The History of the School of Physics

The Department has a long and distinguished history. A convenient starting point is 1710, when it was resolved "that ground be laid out in the south-east corner of the physick garden sufficient for erecting an Elaboratory and anatomical theatre thereupon". But Trinity graduates had already made their mark upon the subject. An example is William Molyneux, whose Dioptrica Nova (1692) was the first book on optics in the English language.

The Fitzgerald Building TCD

Image above: The Fitzgerald Building 1906

The original Erasmus Smith's Professor, Richard Helsham, was Jonathan Swift's doctor : he was the first to lay out Newton's methods in a form suitable for the undergraduate, so that his Lectures in Natural Philosophy were used for a hundred years in the College. The book has been republished for the millennium. In his time (the early 18th century) the instrument collection numbered hundred of items : today many fine instruments remain, but principally from the late 19th century. An exception is the lodestone presented to Helsham, which is a splendid emblem of our modern research in magnetism.

In the 19th century the College enjoyed a golden age of contributions to physics, mainly of a mathematical nature.
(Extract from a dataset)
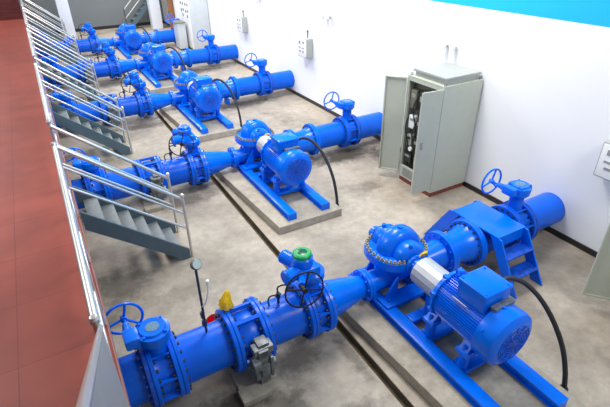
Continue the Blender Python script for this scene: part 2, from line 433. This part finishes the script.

The roll-call of distinguished names includes MacCullagh, Hamilton, Lloyd, Preston and Fitzgerald. Fitzgerald is best known for the Lorentz-Fitzgerald contraction, but he was a widely influential figure as the leader of the international team who called themselves the Maxwellians. His uncle, George J Stoney, another Trinity graduate, gave the electron its name, before it was experimentally discovered.
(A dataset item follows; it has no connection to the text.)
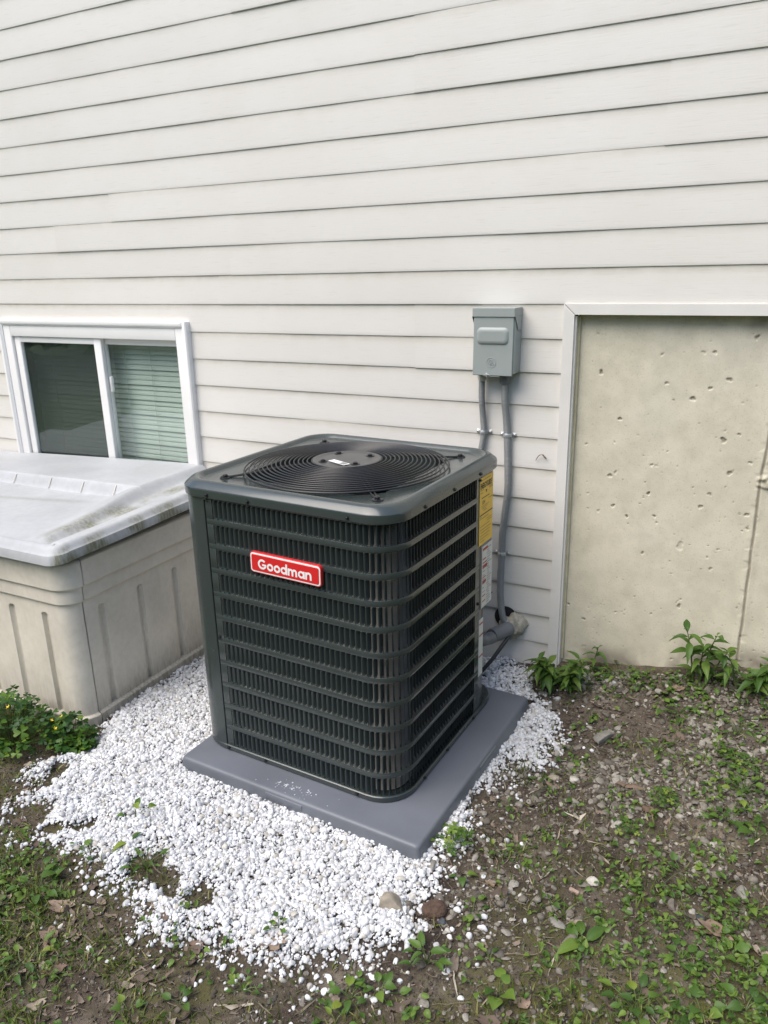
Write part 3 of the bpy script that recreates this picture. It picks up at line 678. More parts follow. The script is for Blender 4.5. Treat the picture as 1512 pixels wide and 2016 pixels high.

View of the front desk and blackboard at the Physics Lecture Theatre

It was largely due to Fitzgerald's advocacy that our Physical Laboratory was built, after his death early in this century. Its fine lecture theatre is being renamed the Erwin Schrödinger Theatre in honour of the pioneer of quantum mechanics who spent much of his career in Dublin.

The leading figure of twentieth-century physics in Trinity has been Ernest Walton, whose 1932 experiment ('splitting the atom') with Cockcroft at the Cavendish was one of the milestones of the modern subject, and earned them the Nobel Prize. He returned in 1934, but the Department remained impoverished until more recent times, when vigorous research programmes developed. These have placed it at the head of the subject in Ireland, with a leadership role in European science.